### GIVEN MATERIAL
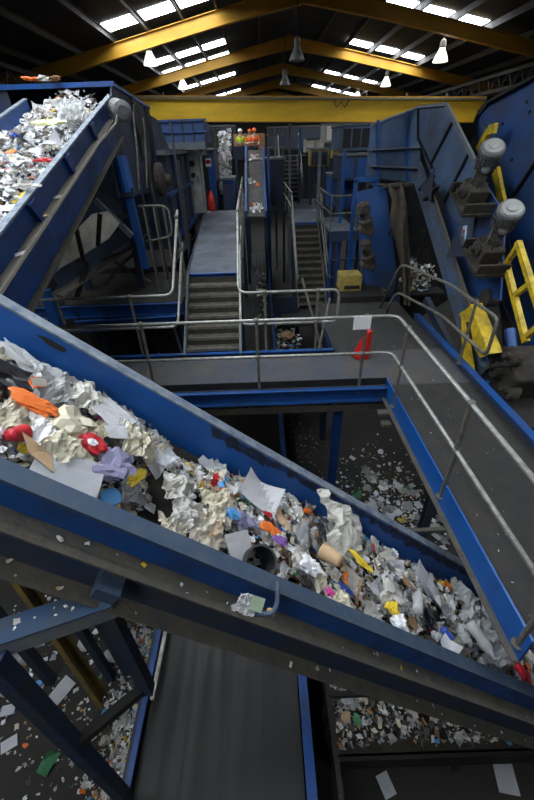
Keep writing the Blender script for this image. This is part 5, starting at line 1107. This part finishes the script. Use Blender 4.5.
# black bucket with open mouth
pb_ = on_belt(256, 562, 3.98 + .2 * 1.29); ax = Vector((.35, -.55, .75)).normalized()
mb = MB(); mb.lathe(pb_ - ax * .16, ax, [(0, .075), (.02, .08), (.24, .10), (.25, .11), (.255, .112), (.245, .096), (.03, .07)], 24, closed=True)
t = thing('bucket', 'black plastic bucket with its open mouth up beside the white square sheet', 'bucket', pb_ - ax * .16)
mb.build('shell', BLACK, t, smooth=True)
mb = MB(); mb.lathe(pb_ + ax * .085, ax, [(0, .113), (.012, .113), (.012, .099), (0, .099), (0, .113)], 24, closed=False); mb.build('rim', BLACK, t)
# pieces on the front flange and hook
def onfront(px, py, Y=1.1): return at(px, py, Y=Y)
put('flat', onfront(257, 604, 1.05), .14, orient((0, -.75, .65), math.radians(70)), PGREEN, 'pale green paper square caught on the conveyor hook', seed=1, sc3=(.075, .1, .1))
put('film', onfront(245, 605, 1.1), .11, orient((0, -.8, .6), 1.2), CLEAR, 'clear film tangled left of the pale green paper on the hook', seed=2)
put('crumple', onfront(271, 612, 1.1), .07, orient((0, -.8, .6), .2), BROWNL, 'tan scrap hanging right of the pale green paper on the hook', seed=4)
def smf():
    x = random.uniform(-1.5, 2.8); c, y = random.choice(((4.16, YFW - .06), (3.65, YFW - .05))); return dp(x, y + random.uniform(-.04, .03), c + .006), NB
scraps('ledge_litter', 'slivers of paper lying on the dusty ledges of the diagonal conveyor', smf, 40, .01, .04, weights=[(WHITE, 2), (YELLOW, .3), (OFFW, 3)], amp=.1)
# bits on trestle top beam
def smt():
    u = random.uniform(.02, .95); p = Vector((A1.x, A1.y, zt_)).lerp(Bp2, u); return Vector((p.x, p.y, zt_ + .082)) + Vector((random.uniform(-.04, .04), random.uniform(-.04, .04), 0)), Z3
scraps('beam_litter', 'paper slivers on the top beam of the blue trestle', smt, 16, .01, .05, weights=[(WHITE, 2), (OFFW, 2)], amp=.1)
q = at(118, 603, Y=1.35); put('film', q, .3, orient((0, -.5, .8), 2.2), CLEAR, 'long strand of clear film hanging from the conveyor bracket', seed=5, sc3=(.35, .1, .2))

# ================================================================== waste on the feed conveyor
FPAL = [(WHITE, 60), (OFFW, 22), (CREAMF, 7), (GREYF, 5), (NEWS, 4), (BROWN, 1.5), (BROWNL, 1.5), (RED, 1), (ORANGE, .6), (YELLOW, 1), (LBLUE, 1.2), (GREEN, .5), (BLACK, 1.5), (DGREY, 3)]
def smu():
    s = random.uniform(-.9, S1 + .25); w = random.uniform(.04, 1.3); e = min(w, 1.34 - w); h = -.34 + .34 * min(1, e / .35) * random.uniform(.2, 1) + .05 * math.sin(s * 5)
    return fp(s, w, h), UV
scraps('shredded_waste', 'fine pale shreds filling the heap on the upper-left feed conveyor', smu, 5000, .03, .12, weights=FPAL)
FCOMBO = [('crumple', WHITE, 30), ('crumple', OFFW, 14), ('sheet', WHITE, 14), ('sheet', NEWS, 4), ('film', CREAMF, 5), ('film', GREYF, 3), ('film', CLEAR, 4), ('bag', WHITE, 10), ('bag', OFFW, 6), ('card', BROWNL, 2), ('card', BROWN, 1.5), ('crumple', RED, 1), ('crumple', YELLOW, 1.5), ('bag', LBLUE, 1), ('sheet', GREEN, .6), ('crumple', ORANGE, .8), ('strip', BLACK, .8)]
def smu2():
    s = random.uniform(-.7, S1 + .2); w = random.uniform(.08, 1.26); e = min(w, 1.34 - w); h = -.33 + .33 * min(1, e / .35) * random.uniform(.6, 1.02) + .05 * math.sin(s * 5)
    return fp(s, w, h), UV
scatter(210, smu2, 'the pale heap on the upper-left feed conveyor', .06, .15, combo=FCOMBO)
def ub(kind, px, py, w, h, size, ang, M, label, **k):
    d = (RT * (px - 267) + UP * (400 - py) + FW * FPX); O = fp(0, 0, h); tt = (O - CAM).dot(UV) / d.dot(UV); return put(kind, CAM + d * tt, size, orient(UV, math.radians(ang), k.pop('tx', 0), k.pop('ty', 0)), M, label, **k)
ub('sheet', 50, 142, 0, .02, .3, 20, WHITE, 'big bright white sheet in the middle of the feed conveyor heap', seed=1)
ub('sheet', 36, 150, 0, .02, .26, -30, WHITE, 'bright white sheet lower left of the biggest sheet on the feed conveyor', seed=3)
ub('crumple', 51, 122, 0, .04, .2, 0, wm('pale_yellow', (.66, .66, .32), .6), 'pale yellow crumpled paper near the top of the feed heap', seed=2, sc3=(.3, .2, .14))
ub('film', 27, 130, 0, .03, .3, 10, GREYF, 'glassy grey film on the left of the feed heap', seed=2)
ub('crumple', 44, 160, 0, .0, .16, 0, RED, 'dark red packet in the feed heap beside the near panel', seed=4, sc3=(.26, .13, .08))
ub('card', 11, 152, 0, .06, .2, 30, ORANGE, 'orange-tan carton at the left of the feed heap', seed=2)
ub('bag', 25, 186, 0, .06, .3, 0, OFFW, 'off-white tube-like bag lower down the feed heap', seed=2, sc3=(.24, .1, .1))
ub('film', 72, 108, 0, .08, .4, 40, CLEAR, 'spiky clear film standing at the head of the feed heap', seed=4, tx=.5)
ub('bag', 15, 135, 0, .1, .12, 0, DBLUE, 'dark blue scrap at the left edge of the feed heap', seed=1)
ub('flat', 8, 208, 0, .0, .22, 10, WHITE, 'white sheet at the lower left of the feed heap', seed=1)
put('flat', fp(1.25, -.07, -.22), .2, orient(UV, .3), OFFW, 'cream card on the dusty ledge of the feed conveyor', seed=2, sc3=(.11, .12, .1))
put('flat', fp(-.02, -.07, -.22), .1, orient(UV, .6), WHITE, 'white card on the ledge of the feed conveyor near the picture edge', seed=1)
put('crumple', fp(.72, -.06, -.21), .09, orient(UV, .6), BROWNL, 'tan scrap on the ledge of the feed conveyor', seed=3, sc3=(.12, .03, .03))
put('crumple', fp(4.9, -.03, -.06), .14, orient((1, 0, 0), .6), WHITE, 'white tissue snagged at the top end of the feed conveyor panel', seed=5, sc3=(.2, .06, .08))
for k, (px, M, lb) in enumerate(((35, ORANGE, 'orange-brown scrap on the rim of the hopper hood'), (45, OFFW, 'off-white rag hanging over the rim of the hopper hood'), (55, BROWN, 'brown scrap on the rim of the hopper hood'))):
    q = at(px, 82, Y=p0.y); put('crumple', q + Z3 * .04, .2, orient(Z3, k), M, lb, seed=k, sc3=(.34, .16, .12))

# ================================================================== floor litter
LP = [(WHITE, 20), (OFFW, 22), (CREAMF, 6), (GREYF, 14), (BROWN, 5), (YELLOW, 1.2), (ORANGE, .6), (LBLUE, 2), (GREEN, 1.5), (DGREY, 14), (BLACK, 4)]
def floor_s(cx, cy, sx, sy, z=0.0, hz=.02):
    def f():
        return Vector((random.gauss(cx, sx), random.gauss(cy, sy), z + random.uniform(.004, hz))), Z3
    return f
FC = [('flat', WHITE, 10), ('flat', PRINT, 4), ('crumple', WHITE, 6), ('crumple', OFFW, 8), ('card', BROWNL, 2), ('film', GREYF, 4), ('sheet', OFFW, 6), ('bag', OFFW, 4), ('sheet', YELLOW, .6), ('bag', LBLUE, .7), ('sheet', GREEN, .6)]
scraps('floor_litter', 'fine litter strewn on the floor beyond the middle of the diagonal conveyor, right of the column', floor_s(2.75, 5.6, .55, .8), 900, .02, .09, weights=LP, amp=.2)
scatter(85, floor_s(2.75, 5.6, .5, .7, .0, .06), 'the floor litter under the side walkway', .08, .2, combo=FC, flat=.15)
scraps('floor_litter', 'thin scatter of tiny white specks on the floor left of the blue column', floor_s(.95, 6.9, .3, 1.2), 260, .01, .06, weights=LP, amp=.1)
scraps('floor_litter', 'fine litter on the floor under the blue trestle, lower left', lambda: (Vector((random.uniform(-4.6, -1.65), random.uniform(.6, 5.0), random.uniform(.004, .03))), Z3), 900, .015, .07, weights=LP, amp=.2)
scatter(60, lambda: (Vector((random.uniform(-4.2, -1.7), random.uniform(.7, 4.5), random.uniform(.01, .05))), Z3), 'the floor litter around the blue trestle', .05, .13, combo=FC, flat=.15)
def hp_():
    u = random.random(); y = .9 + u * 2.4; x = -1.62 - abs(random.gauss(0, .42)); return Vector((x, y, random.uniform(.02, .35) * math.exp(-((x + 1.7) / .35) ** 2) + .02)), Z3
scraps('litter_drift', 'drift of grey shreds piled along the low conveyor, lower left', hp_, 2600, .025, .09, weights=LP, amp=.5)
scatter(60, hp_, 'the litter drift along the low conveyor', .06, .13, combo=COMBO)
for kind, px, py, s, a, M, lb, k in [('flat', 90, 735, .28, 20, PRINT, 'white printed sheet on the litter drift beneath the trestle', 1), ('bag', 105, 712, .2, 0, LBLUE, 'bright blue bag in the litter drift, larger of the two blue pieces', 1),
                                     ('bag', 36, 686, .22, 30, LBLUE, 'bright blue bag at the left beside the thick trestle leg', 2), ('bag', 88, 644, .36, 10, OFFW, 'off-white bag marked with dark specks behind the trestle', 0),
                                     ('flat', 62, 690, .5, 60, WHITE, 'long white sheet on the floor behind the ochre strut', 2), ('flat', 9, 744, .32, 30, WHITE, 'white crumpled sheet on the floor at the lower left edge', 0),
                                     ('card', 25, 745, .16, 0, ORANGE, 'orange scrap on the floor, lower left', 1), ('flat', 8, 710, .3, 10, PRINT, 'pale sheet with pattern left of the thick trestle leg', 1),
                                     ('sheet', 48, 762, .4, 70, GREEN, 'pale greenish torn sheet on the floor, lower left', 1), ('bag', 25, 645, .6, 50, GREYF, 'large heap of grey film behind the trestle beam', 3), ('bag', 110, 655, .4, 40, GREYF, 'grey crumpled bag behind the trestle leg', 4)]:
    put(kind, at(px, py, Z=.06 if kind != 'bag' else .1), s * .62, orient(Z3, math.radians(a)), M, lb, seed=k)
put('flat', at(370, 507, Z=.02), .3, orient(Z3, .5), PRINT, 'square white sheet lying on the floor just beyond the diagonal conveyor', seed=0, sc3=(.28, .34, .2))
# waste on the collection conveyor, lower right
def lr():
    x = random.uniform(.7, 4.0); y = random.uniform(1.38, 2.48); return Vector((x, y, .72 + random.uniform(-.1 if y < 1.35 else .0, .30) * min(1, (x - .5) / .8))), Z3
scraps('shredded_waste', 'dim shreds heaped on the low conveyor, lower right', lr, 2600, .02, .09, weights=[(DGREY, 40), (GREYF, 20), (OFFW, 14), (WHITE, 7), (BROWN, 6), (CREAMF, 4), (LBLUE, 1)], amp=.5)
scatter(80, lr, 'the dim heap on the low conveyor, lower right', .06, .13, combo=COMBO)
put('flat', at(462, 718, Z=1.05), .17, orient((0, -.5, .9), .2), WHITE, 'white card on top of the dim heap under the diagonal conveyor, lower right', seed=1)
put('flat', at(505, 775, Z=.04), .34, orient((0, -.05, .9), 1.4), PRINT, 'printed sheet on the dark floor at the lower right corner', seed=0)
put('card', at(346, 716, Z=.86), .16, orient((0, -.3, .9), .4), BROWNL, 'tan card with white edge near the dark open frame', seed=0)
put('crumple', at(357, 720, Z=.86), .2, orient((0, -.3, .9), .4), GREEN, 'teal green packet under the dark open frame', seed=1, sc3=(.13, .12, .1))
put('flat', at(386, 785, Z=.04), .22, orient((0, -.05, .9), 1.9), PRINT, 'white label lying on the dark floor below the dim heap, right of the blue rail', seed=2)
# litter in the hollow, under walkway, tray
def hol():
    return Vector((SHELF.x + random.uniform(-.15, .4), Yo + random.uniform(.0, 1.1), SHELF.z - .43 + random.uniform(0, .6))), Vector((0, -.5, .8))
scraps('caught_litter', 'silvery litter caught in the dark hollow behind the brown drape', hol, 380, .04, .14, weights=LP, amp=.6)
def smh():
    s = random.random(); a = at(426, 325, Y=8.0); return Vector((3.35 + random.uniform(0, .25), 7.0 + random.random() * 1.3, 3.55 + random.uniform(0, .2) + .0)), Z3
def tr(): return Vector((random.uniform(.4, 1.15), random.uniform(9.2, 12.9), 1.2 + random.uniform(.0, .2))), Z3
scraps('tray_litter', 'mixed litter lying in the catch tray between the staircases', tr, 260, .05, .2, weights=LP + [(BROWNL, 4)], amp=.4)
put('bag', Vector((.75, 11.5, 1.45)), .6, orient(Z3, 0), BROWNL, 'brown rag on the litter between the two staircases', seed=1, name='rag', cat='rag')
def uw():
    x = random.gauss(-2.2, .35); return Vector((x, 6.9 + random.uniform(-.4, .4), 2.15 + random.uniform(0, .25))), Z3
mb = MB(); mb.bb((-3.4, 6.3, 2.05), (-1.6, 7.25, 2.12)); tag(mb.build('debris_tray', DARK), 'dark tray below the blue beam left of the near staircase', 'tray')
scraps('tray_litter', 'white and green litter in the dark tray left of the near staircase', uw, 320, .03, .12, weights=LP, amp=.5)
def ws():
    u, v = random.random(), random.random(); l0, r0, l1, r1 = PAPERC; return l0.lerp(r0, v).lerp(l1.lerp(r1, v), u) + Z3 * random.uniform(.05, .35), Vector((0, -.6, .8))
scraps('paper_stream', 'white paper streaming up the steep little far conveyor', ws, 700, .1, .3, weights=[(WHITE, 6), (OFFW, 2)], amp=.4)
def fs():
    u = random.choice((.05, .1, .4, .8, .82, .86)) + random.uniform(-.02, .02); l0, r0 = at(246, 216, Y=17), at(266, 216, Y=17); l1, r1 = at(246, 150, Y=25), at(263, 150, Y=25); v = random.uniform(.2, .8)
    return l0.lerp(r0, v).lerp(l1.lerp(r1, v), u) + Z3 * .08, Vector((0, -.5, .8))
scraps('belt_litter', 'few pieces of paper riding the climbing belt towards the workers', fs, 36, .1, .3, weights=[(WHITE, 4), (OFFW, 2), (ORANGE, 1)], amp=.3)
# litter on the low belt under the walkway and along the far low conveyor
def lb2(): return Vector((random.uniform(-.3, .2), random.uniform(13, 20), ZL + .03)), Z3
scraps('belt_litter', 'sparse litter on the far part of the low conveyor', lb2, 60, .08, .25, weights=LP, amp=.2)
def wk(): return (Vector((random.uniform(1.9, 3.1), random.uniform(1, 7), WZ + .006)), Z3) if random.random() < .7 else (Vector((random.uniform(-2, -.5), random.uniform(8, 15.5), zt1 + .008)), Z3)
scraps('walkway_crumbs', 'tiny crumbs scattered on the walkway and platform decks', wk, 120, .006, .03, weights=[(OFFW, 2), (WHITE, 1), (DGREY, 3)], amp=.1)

### WHAT NEEDS TO BE DONE
Using the listing above, list every line in which the string "part" occurs.

### PROBLEM SOLUTION
Keep writing the Blender script for this image. This is part 5, starting at line 1107. This part finishes the script. Use Blender 4.5.
scraps('belt_litter', 'sparse litter on the far part of the low conveyor', lb2, 60, .08, .25, weights=LP, amp=.2)